What I see in the different session scores is a state of attention playing out. When I am engaged and focus my HRV as reflected in the points scores is higher. Each time I play I use the same tablet at the same desk in the same sound and light environment. The task is the same, and I usually score the same amount of points. What is different is whether I have a story in my head that I should be doing something else or have been doing the task for too long. That story is completely from my imagination. So imagination drives HRV as much as anything.

The Problem of Split Attention

In a heart rate session today I was in nice focus and high coherence until I thought of a to-do that I had to take care of later in the day. There was a navigational “I have to be somewhere else” feel and at that moment my RR interbeat interval went sideways as shown below in the red circle:

Slide1

 

What was happening? In that moment I was trying to hold two things in my attention – one my breath as it followed the up and down journey of my interbeat interval, and the second the phone call I had to make. My nervous system then dropped the variability of my heart rate.

After recognizing the moment of split attention I returned my attention to my breath and the variability returned. In this case thought clearly triggered a change in variability, and releasing the thought returned the variability to its start point.

What was happening? A hypothesis is that I overwhelmed my conscious processing capacity of 126 bits per second as described by Csikszentmihalyi’s concept of Flow. Flow is a very fashionable framework and I think it is useful. Three things are necessary for Flow when undertaking a task – clear goals, clear feedback and a perceived balance of challenge versus perceived skills.

The task I was engaged in was focussing on my heart rate for 30 minutes. I perceived that I could make the phone call, so I was not out of balance in that sense. There was no feedback change. I think what happened is that I questioned my goals – should I instead be making the phone call versus sitting measuring heart rate variability?

Maintaining the integrity of moment to moment attention somehow has to be tied into how I prioritize my actions.
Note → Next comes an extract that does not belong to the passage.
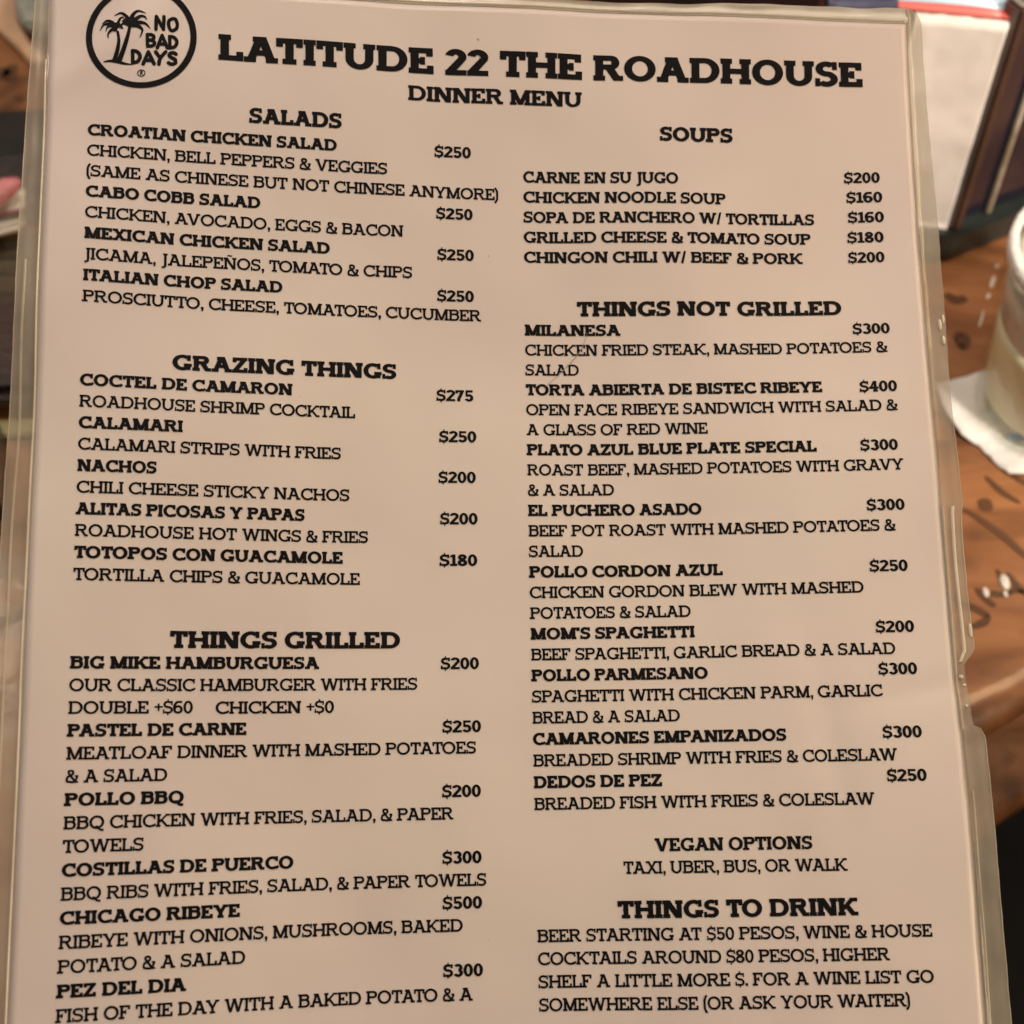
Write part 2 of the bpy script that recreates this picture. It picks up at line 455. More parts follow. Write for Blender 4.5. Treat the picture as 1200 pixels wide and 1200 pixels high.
def glyph(ch, st):
    """returns (polygons, ink width)"""
    g = Pen(*st)
    V, H, T, e, hw = g.V, g.H, g.T, g.e, g.hw
    t = V * 0.8 if V > .18 else V * 0.85
    x = V - 0.13           # extra width of heavier weights
    W = 0
    if ch == 'I':
        W = 2 * hw; g.stem(hw); g.slab(hw, 1); g.slab(hw, 0)
    elif ch == 'L':
        W = .76 + x * .6; g.stem(hw); g.slab(hw, 1); g.rect(0, 0, W, T); g.rect(W - t, 0, W, .36)
    elif ch == 'T':
        W = .84 + x * .6; c = W / 2; g.rect(0, 1 - T, W, 1); g.rect(0, .66, t, 1); g.rect(W - t, .66, W, 1); g.stem(c); g.slab(c, 0, ex=.03)
    elif ch in 'EF':
        W = (.80 if ch == 'E' else .76) + x * .6; g.stem(hw)
        r = W - (.03 if ch == 'E' else 0)
        g.rect(0, 1 - T, r, 1); g.rect(r - t, .68, r, 1)
        g.rect(hw, .5 - H / 2, W * .66, .5 + H / 2); g.rect(W * .66 - t * .75, .35, W * .66, .65)
        if ch == 'E':
            g.rect(0, 0, W, T); g.rect(W - t, 0, W, .33)
        else:
            g.slab(hw, 0, ex=.04)
    elif ch == 'H':
        W = .98 + x
        for c in (hw, W - hw): g.stem(c); g.slab(c, 1); g.slab(c, 0)
        g.rect(hw, .5 - H / 2, W - hw, .5 + H / 2)
    elif ch in 'NÑ':
        W = 1.0 + x; a, b = hw, W - hw; D = V * 1.25
        g.stem(a); g.stem(b); g.slab(a, 0); g.slab(a, 1, right=False); g.slab(b, 1)
        g.poly((b + V / 2 - D, 0), (b + V / 2, 0), (a - V / 2 + D, 1), (a - V / 2, 1))
        if ch == 'Ñ':
            g.path([(.32, 1.10), (.42, 1.19), (.52, 1.15), (.60, 1.12), (.70, 1.20)], .09, .09)
    elif ch == 'M':
        W = 1.14 + x * 1.2; a, b, c = hw, W - hw, W / 2; D = V * 1.1
        for k in (a, b): g.stem(k); g.slab(k, 0)
        g.slab(a, 1, right=False); g.slab(b, 1, left=False)
        g.poly((c - D / 2, .02), (c + D / 2, .02), (a - V / 2 + D, 1), (a - V / 2, 1))
        g.poly((c - D / 2, .02), (c + D / 2, .02), (b + V / 2, 1), (b + V / 2 - D, 1))
    elif ch == 'A':
        W = 1.04 + x * .9; c = W / 2; D = V * 1.08; s = T
        a, b = hw * .98, W - hw * .98
        g.diag(a, c - V * .06, D * .92); g.diag(b, c + V * .06, D)
        g.rect(c - .20 - V * .3, 1 - s, c + V * .45, 1)
        g.rect(0, 0, 2 * hw * .98, s); g.rect(W - 2 * hw * .98, 0, W, s)
        g.rect(W * .30, .27, W * .70, .27 + H)
    elif ch == 'V':
        W = 1.02 + x * .9; c = W / 2; D = V * 1.08; a, b = hw * .95, W - hw * .95
        g.diag(c - V * .04, a, D); g.diag(c + V * .04, b, D * .92)
        g.rect(0, 1 - T, 2 * hw * .95, 1); g.rect(W - 2 * hw * .95, 1 - T, W, 1)
    elif ch == 'W':
        W = 1.42 + x * 1.4; a, m, b = hw * .92, W / 2, W - hw * .92; D = V * 1.05
        c1, c2 = W * .30, W * .70
        g.diag(c1, a, D); g.diag(c1, m, D * .9); g.diag(c2, m, D); g.diag(c2, b, D * .9)
        for q in (a, b): g.rect(q - hw * .92, 1 - T, q + hw * .92, 1)
        g.rect(m - V * .75, 1 - T, m + V * .75, 1)
    elif ch == 'X':
        W = .98 + x * .8; a, b = hw, W - hw; D = V * 1.12
        g.diag(b, a, D); g.diag(a, b, D * .92)
        for q in (a, b): g.slab(q, 0); g.slab(q, 1)
    elif ch == 'Y':
        W = .98 + x * .8; c = W / 2; a, b = hw * .95, W - hw * .95; D = V * 1.1
        g.diag(c, a, D, .40, 1); g.diag(c, b, D * .92, .40, 1); g.stem(c, 0, .45); g.slab(c, 0, ex=.03)
        g.rect(0, 1 - T, 2 * hw * .95, 1); g.rect(W - 2 * hw * .95, 1 - T, W, 1)
    elif ch == 'Z':
        W = .82 + x * .6; g.rect(.02, 1 - T, W - .02, 1); g.rect(0, 0, W, T); g.rect(.02, .68, .02 + t, 1); g.rect(W - t, 0, W, .33)
        D = V * 1.15
        g.poly((0, T * .6), (D, T * .6), (W - .02, 1 - T * .6), (W - .02 - D, 1 - T * .6))
    elif ch == 'K':
        W = 1.02 + x * .8; g.stem(hw); g.slab(hw, 0); g.slab(hw, 1); b = W - hw
        g.diag(hw + V * .2, b - .02, V * 1.05, .34, 1); g.diag(b, hw + V * .9, V * 1.15, 0, .60)
        g.rect(b - hw - .02, 1 - T, b + hw - .02, 1); g.rect(b - hw, 0, W, T)
    elif ch in 'OQ':
        W = 1.08 + x * .6; g.arc(W / 2, .5, W / 2, .515, 0, 360)
        if ch == 'Q':
            g.path([(W * .42, .17), (W * .56, .14), (W * .74, -.06), (W * .97, -.09)], V * .9, H)
    elif ch in 'CG':
        W = (.96 if ch == 'C' else 1.04) + x * .5; cx = .54 + x * .3
        g.arc(cx, .5, cx, .515, 50, 312 if ch == 'C' else 318)
        xr = W - (.02 if ch == 'C' else .07)
        g.rect(xr - t * .9, .62, xr, 1.0)
        if ch == 'C':
            g.path([(cx + .24, .08 + H * .2), (W - .10, .14), (W, .26)], V * .7, H)
        else:
            g.stem(W - .07 - V / 2, .03, .44); g.rect(W - .07 - V - e * 1.3, .44 - T, W, .44)
    elif ch == 'D':
        W = 1.0 + x * .7; g.stem(hw); g.rect(0, 0, W * .5, T); g.rect(0, 1 - T, W * .5, 1)
        g.arc(W * .5, .5, W * .5, .5, -90, 90, V, T)
    elif ch in 'PRB':
        W = {'P': .84, 'R': .98, 'B': .88}[ch] + x * .7; g.stem(hw)
        wb = {'P': W, 'R': W * .88, 'B': W * .95}[ch]; yb = .44 if ch != 'B' else .49
        r = (1 - yb) / 2
        g.rect(0, 1 - T, wb - r * 1.1, 1); g.rect(hw, yb, wb - r * 1.1, yb + H)
        g.arc(wb - r * 1.1, 1 - r, r * 1.1, r, -90, 90, V, (T + H) / 2)
        if ch == 'P': g.slab(hw, 0, ex=.05)
        elif ch == 'R':
            g.slab(hw, 0)
            g.diag(W - hw * .85, wb - r * 1.45, V * 1.12, 0, yb + H * .6); g.rect(W - hw * 1.55, 0, W, T)
        else:
            r2 = (yb + H) / 2
            g.rect(0, 0, W - r2 * 1.1, T); g.arc(W - r2 * 1.1, r2, r2 * 1.1, r2, -90, 90, V, (T + H) / 2)
    elif ch == 'U':
        W = 1.0 + x * .8; a, b = hw, W - hw; y = .40
        g.stem(a, y, 1); g.stem(b, y, 1); g.slab(a, 1); g.slab(b, 1)
        g.arc(W / 2, y, (b - a) / 2 + V / 2, y + .015, 180, 360)
    elif ch == 'J':
        W = hw + .33 + x * .3; xc = W - hw
        g.stem(xc, .05, 1); g.slab(xc, 1)
        g.path([(xc, .14), (xc - .04, -.10), (xc - .16, -.185), (xc - .30, -.17)], V, H * .9)
    elif ch == 'S':
        W = .78 + x * .55; c = W / 2
        r1 = (1.015 - (.51 - H / 2)) / 2; r2 = (.51 + H / 2 + .015) / 2
        g.arc(c, 1.015 - r1, c * .95, r1, 38, 275, V * .95)
        g.arc(c, -.015 + r2, c, r2, 95, -142, V * .95)
        g.rect(W - t * .8 - .03, .68, W - .03, 1.0); g.rect(0, 0, t * .8, .32)
    elif ch == '&':
        W = .94 + x * .6
        g.path([(W * .93, .48), (W * .80, .22), (W * .60, .05), (W * .36, .0 + H / 2 - .015), (W * .14, .10), (V * .55, .27), (W * .17, .43), (W * .40, .56),
                (W * .58, .70), (W * .56, .88), (W * .40, .975 - H / 3), (W * .25, .88), (W * .24, .74), (W * .36, .58), (W * .60, .28), (W * .84, .03)], V * .85, H)
        g.rect(W * .74, .44, W, .44 + T * .9)
        g.rect(W * .72, 0, W, T * .9)
    elif ch == '0':
        W = .70 + x * .4; g.arc(W / 2, .5, W / 2, .515, 0, 360)
    elif ch == '1':
        W = .52 + x * .5; c = W / 2 + .03; g.stem(c); g.rect(0.02, 0, W, T); g.poly((0.02, .72), (.02, .86), (c - V / 2, 1), (c, 1), (c, .84))
    elif ch == '2':
        W = .70 + x * .45; c = W / 2; r = .30
        g.arc(c, 1.015 - r, c, r, 168, -28, V, H)
        a = R(-28)
        xo, yo = c + c * math.cos(a), 1.015 - r + r * math.sin(a)
        xi, yi = c + (c - V) * math.cos(a), 1.015 - r + (r - H) * math.sin(a)
        g.poly((xi, yi), (xo, yo), (V * 1.25, T * .75), (0, T * .75)); g.rect(0, 0, W, T)
    elif ch == '3':
        W = .70 + x * .45; c = W / 2
        r1 = (1.015 - (.53 - H / 2)) / 2; r2 = (.53 + H / 2 + .015) / 2
        g.arc(c, 1.015 - r1, c * .93, r1, 155, -85, V, H)
        g.arc(c, -.015 + r2, c, r2, 85, -160, V, H)
    elif ch == '4':
        W = .74 + x * .5; g.stem(W * .66, 0, 1); g.rect(W * .42, 0, W * .92, T); g.rect(0, .26, W, .26 + H)
        g.poly((0, .26), (V * .95, .26 + H * .5), (W * .66 + V * .1, 1), (W * .66 - V * .6, 1))
    elif ch == '5':
        W = .70 + x * .45; c = W / 2; r = .335
        g.rect(W * .13, 1 - T, W * .92, 1); g.rect(W * .13, .44, W * .13 + V * .7, 1)
        g.arc(c, -.015 + r, c, r, 140, -160, V, H)
    elif ch in '6':
        W = .70 + x * .45; g.arc(W / 2, .32, W / 2, .335, 0, 360)
        g.path([(V * .52, .34), (W * .12, .60), (W * .36, .88), (W * .72, 1 - H / 2), (W * .92, .90)], V, H)
    elif ch == '7':
        W = .68 + x * .4; g.rect(0, 1 - T, W, 1); g.rect(0, .70, t, 1)
        g.path([(W - V * .6, .94), (W * .62, .58), (W * .42, .26), (W * .36, 0)], V * 1.05, H)
    elif ch == '8':
        W = .70 + x * .45; g.arc(W / 2, .275, W / 2, .29, 0, 360); g.arc(W / 2, .755, W / 2 * .90, .26, 0, 360)
    elif ch == '$':
        gp, w0 = glyph('S', st)
        W = w0 * .92
        g.P += [[(px * .92, py) for px, py in q] for q in gp]
        g.rect(W / 2 - .045, -.14, W / 2 + .045, .06); g.rect(W / 2 - .045, .94, W / 2 + .045, 1.14)
    elif ch == '+':
        W = .62; g.rect(0, .46, W, .46 + H * .8); g.rect(W / 2 - H * .4, .19, W / 2 + H * .4, .80)
    elif ch == ',':
        W = V * 1.05; g.rect(0, 0, W, V * 1.05); g.poly((W * .35, .02), (W, .02), (W * .75, -.15), (W * .1, -.20))
    elif ch == '.':
        W = V * 1.05; g.rect(0, 0, W, V * 1.05)
    elif ch == '’':
        W = V * 1.0; g.rect(0, 1 - V * .95, W, 1); g.poly((W * .35, 1 - V * .8), (W, 1 - V * .8), (W * .7, .70), (W * .1, .66))
    elif ch == '/':
        W = .46; g.diag(V * .4, W - V * .4, V * .8, -.05, 1.05)
    elif ch == '(':
        W = .27 + x * .4; g.path([(W, 1.10), (W * .42, .80), (V * .5, .44), (W * .42, .06), (W, -.24)], V * .95, H * .7)
    elif ch == ')':
        W = .27 + x * .4; g.path([(0, 1.10), (W * .58, .80), (W - V * .5, .44), (W * .58, .06), (0, -.24)], V * .95, H * .7)
    return g.P, W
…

From where does the framework for prioritizing actions come? It may be a shortcut to maintaining a lower level of stress.

Capturing Thoughts

In an a blog post about resetting out mental inbox to zero, the author cites the statistic that researchers thing we have 50,000 thoughts go through out heads each day. In my experience I log from 5 to 25 thoughts per day when they come to my attention as negative or distracting. That means on a good day I am capturing .05% of the thoughts I am actually having.
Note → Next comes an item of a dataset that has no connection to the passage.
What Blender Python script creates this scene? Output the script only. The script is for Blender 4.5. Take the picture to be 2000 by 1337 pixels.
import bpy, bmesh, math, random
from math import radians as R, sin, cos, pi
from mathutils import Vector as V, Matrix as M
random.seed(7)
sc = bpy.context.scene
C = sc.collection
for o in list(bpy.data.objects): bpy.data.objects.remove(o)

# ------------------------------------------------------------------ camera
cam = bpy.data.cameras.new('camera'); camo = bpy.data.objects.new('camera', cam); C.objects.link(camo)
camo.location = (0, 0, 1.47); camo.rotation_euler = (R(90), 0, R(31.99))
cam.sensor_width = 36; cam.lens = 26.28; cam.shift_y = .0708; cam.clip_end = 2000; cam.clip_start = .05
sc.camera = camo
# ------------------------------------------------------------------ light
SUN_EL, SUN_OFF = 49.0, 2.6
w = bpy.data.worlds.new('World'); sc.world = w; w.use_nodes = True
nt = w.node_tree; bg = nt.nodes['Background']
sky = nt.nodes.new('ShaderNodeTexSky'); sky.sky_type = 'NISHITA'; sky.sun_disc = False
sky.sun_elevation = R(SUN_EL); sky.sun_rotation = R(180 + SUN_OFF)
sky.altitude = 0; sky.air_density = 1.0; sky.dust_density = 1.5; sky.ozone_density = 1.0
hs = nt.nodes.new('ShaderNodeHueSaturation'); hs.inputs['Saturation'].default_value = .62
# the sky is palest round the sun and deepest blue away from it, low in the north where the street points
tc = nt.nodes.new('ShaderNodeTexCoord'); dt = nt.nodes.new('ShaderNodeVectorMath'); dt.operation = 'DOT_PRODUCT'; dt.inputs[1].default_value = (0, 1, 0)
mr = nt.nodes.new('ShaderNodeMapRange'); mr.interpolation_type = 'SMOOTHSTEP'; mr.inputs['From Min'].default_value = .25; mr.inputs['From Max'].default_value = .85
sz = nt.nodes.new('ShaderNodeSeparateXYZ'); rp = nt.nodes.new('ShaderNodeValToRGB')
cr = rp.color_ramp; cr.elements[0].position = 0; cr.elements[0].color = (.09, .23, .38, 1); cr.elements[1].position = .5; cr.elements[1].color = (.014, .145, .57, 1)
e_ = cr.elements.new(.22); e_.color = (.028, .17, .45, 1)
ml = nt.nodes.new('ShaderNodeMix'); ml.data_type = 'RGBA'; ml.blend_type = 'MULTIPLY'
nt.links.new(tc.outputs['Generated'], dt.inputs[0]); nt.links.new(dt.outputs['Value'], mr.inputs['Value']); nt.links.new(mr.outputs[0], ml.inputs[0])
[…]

So what is the purpose of logging thoughts? It cannot be to capture the overall population of thoughts and deal with them one by one. Simple math says we are having a thought every 1.8 seconds. The purpose of logging and meditation is positive in my experience, but the skill set I am building is absolutely not to capture and dispose of all thoughts.

What must be happening is the underlying context and connecting beliefs beneath the thoughts shifts from “these are 50,000 representations of reality that must be true” to “these are 50,000 impressions that may or may not be true.” That small shift allows an arising thought to be seen in context as one impression in a stream of impressions.

An analogy could be this. Each message in your email inbox is an electronic message that may or may not be important. Some are critical, most are irrelevant. We have learned with time to scan for the important and ignore or filter the junk. So too with thoughts. Instinctively we can shift to where thoughts have no credibility just because they are thoughts. Some will help us look both ways before crossing a street. Others such as self criticism or fear of the unknown we let pass to the junk folder.

So a Quantified Self strategy is to log thoughts that correspond with feeling, and see that in your sample set of 5 to 25 some are important and most are riddled with error. With time and practice you will not look to get your email box to zero…you will enjoy knowing that you are good at filtering the good from the bad. And knowing how to do that will bring you peace.